Jim Kweskin kicks off the album with a medley of songs from the ragtime era, beginning with “I Wish I Could Shimmy Like My Sister Kate.” This is a whole lot of fun, the perfect antidote to the current ills of the country. “I may be late, but I’ll be up-to-date/When I can shimmy like my sister Kate.” That leads straight into “Heebie Jeebies,” a song most famously recorded by Louis Armstrong in the 1920s. The line that always makes me smile is “Well, I’ve got the heebies, I mean the jeebies.” That leads to “Fifteen Cents.” Jim Kweskin follows that with “Hannah,” a very cool, kind of bluesy folk tune. I love his vocal approach as he pleads, “Oh, Hannah, Hannah/Hannah, won’t you open that door/Hannah, Hannah won’t you change your manner?” Bloody great! And why won’t she open the door? “Let me in please/Honest, I’ll freeze/I’ll catch the grippe again/And I’m starting to sneeze.”

“The Cuckoo” is a song that was covered a lot at the time of this album’s original release. Big Brother And The Holding Company did a great rendition under the title “Coo Coo,” releasing it as a single (and on the re-issue of their first album). This version by Jim Kweskin has a mellower, serious vibe, with some wonderful work on harmonica. It’s almost like a duet with the harmonica, with it echoing and responding to Jim’s vocal line. This is one of my favorite tracks. There are a lot of different verses to this song, but I don’t recall hearing these lines before: “Sometimes I wonder what makes women love men/And sometimes I wonder what makes men love them.” (But I’m sick, and my brain isn’t functioning quite right, so perhaps I’ve heard those lines many times. Who knows?)

Marilyn Kweskin joins Jim on lead vocals for “I Ain’t Never Been Satisfied,” which, according to the liner notes, features lyrics written by Jim and Marilyn. This is a strange one, with a serious feel on guitar, but with lyrics that are kind of playful, such as these: “Been to the river, been baptized/That didn’t make me satisfied” and “Old Uncle Rabbit/Got a mighty habit/Jumping in my garden/Eating all my cabbage/My red tomatoes/My sweet potatoes.”

This CD features two live tracks, recorded at Club 47 (now known as Club Passim) in Cambridge, Massachusetts. Originally, this was going to be a live album, but Jim didn’t think it was good enough, and kept only these two tracks. (The live album would eventually be released anyway, to Jim’s displeasure.) The first of the two live numbers is “I Got Mine,” a song that Frank Stokes recorded in the late 1920s, and was also recorded by Pink Anderson. In introducing it, Jim says: “A song called ‘I Got Mine.’ I hope you got yours,” which gets a laugh from the audience. And it’s a fun, playful number. It’s followed by the other live track, “Buffalo Skinners,” which has a much more somber tone.

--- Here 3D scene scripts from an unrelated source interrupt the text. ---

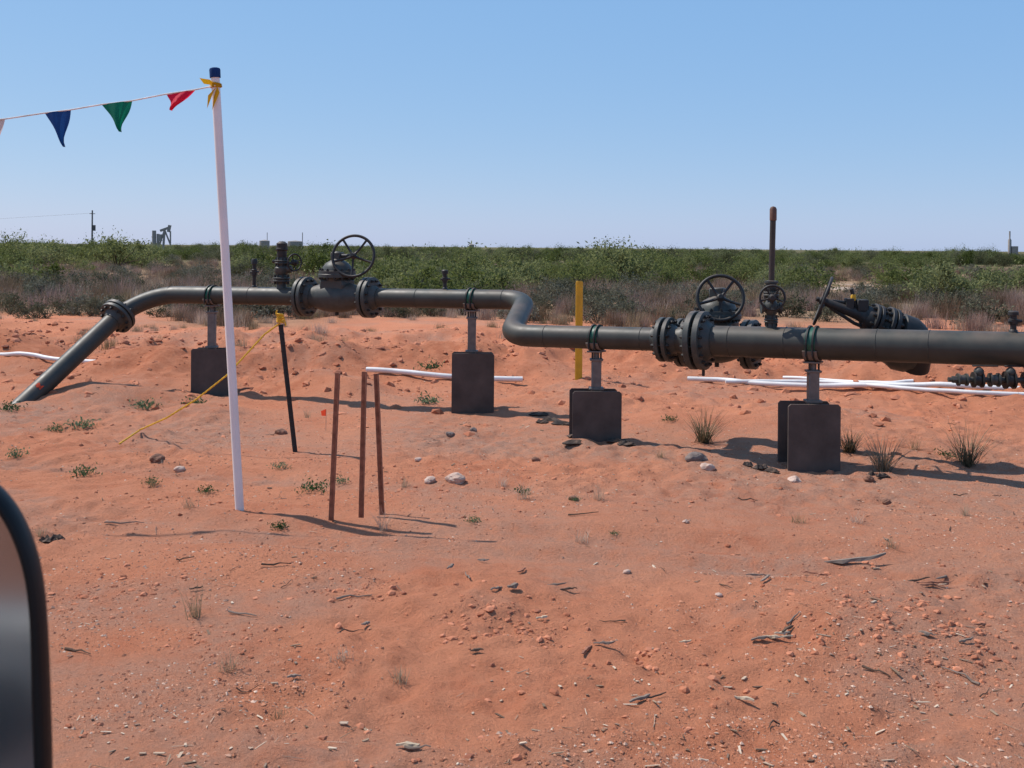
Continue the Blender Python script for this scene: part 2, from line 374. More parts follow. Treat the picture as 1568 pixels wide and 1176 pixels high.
def chips(name,n,ya,yb,L,W,mat,pw=.8):
    x,y=field(n,ya,yb,pw,.56,37);n=len(x)
    bv=np.array([[-1,-1,-1],[1,-1,-1],[1,1,-1],[-1,1,-1],[-1,-1,1],[1,-1,1],[1,1,1],[-1,1,1]],float)
    bf=np.array([[0,3,2],[0,2,1],[4,5,6],[4,6,7],[0,1,5],[0,5,4],[1,2,6],[1,6,5],[2,3,7],[2,7,6],[3,0,4],[3,4,7]])
    l=L*(.2+1.1*rng.random(n)**3);w=W*(.3+rng.random(n));th=w*.4
    v=bv[None]*np.stack([l,w,th],-1)[:,None,:]*(1+.7*(rng.random((n,8,3))-.5))
    tl=(rng.random(n)-.5)*.5;a=rng.random(n)*6.283
    vx=v[...,0]*np.cos(tl)[:,None]-v[...,2]*np.sin(tl)[:,None];vz=v[...,0]*np.sin(tl)[:,None]+v[...,2]*np.cos(tl)[:,None]
    c=np.cos(a)[:,None];s_=np.sin(a)[:,None]
    v2=np.stack([vx*c-v[...,1]*s_+x[:,None],vx*s_+v[...,1]*c+y[:,None],vz+(hf(x,y)+.004+np.abs(tl)*l*.5)[:,None]],-1).reshape(-1,3)
    return link(name,fmesh(name,v2,(bf[None]+(np.arange(n)*8)[:,None,None]).reshape(-1,3),[mat]))
chips('wood_chips',1000,3.2,12,.024,.0045,'chip')
chips('straw_litter',900,3.2,15,.028,.0013,'chip')
mb=MB()
def twig(p,L,ang,r=.006,kink=.25):
    pts=[];a=ang;q=Vector((p.x,p.y,0))
    n=6
    for k in range(n):
        pts.append(Vector((q.x,q.y,hz(q.x,q.y)+r+.012*random.random())));a+=random.uniform(-kink,kink);q=q+Vector((math.cos(a),math.sin(a),0))*L/n
    mb.tube(pts,[r*(1-.12*k)*random.uniform(.8,1.2) for k in range(n)],6,random.choice([0,0,1]))
for px,py,L,a in ((515,920,.22,.5),(350,940,.2,-.2),(980,1075,.16,.6),(1500,1050,.22,1.9),(1320,1025,.15,-.5),(720,890,.12,2.),(400,868,.2,-.1),(100,995,.2,-.3),(160,803,.3,.1),(270,860,.12,0),(1205,960,.12,.5),(1130,765,.2,.1),(1460,760,.15,.3),(620,1150,.12,-.3),(1360,830,.1,1.5),(870,790,.25,-.1)): 
    twig(G(px,py),L,a)
for k in range(100):
    yy=3.5*(16/3.5)**random.random();twig(Vector((random.uniform(-.5,.5)*yy,yy,0)),random.uniform(.04,.16),random.random()*6.28,random.uniform(.0015,.004))
def splinter(px,py,L,ang,w=.013):
    p=G(px,py);d=Vector((math.cos(ang),math.sin(ang),random.uniform(-.05,.15)));e=d.cross(Vector((0,0,1))).normalized();n_=e.cross(d)
    vs=[];K=8;bend=random.uniform(-.1,.1)
    for k in range(K):
        t_=k/(K-1)-.5;ww=w*(1-abs(t_)*1.2)*random.uniform(.55,1.2);cpt=p+d*L*t_+e*L*bend*(t_*t_*4)+Vector((0,0,w*.5+.008+random.uniform(0,.006)))
        for sx,sy in((-1,-.4),(1,-.5),(.7,.4),(-.8,.3)): vs.append(cpt+e*ww*sx*random.uniform(.7,1.1)+n_*ww*sy)
    fs=[(i*4+a,i*4+(a+1)%4,i*4+4+(a+1)%4,i*4+4+a) for i in range(K-1) for a in range(4)]+[(3,2,1,0),(K*4-4,K*4-3,K*4-2,K*4-1)]
    mb.add(vs,fs,random.choice([0,1,2,3,1]))
for q in ((1310,863,.38,0.,.028),(1400,893,.2,.3),(1430,896,.18,-.3),(1445,888,.14,.8),(1420,899,.12,.1),(1160,884,.14,.1),(1172,890,.1,.9),(1240,880,.1,-.4),(1255,884,.08,.3),(786,904,.06,.5,.03),(850,900,.12,-.2),(870,906,.10,.4),(800,877,.08,1.),(1205,968,.12,.9),(1190,980,.14,-.3),(1165,982,.1,.1),(1198,974,.08,.3),(897,1000,.09,1.),(925,990,.10,-.2),(980,1075,.10,.5),(625,1148,.09,-.3,.018),(1140,1075,.08,-.4),(690,873,.07,1.1),(740,862,.07,-.2),(1480,985,.08,.3),(1130,620,.1,.2),(760,905,.07,.6),(300,905,.07,.2),(1500,960,.07,.2),(1420,975,.08,-.6),(830,950,.06,.3),(560,960,.06,1.),(730,1000,.06,.2),(450,1040,.06,.4),(1050,985,.06,.2)):
    splinter(*q)
mb.obj('wood_debris',['bark','grey','rust','pale'],smooth=False)
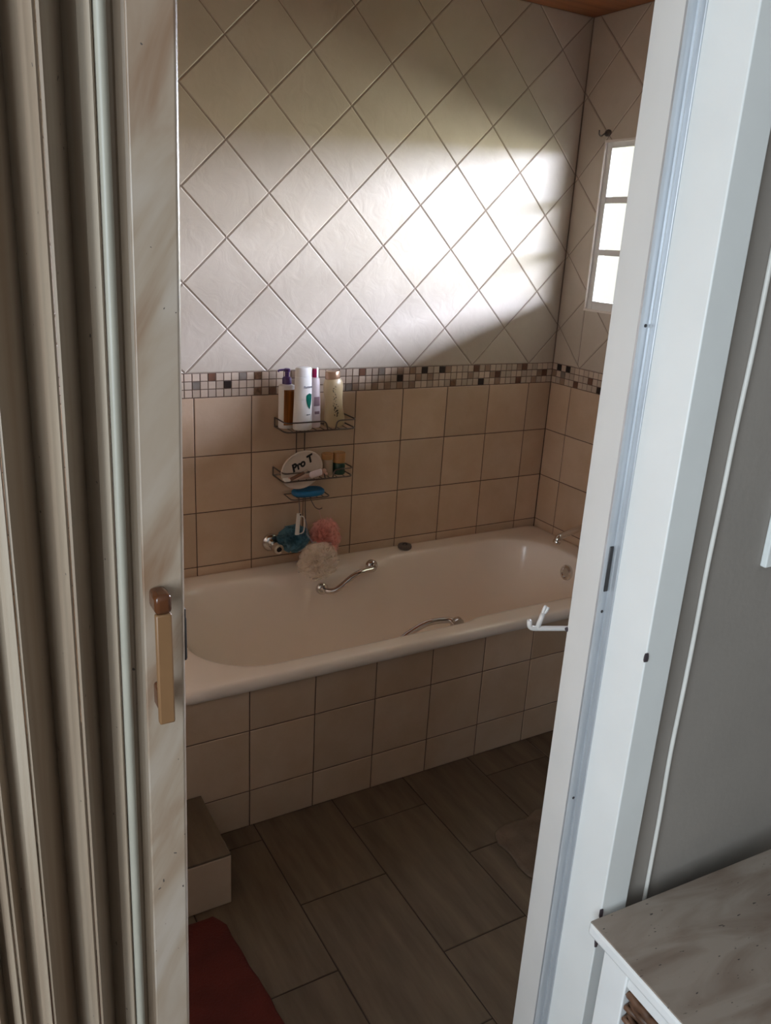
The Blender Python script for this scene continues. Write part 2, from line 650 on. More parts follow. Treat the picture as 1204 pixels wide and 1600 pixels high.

“Guabi Guabi” begins as a relaxed, pretty guitar instrumental. The vocals come in a third of the way into the song, and Fritz Richmond shares vocal duties with Jim Kweskin. The album concludes with its title track, “Relax Your Mind.” This is a wonderful, kind of slow version. “Relax your mind, relax your mind/Make you feel so fine sometimes/Sometimes you got to relax your mind.” Not bad advice.

CD Track List
  1. Three Songs – A Look At The Ragtime Era
  2. Hannah
  3. Bye And Bye
  4. The Cuckoo
  5. I Ain’t Never Been Satisfied
  6. 8 More Miles To Louisville
  7. I Got Mine
  8. Buffalo Skinners
  9. Make Me A Pallet On Your Floor
  10. Guabi Guabi
  11. My Creole Belle
  12. Relax Your Mind
Relax Your Mind was released on February 3, 2017 through Real Gone Music.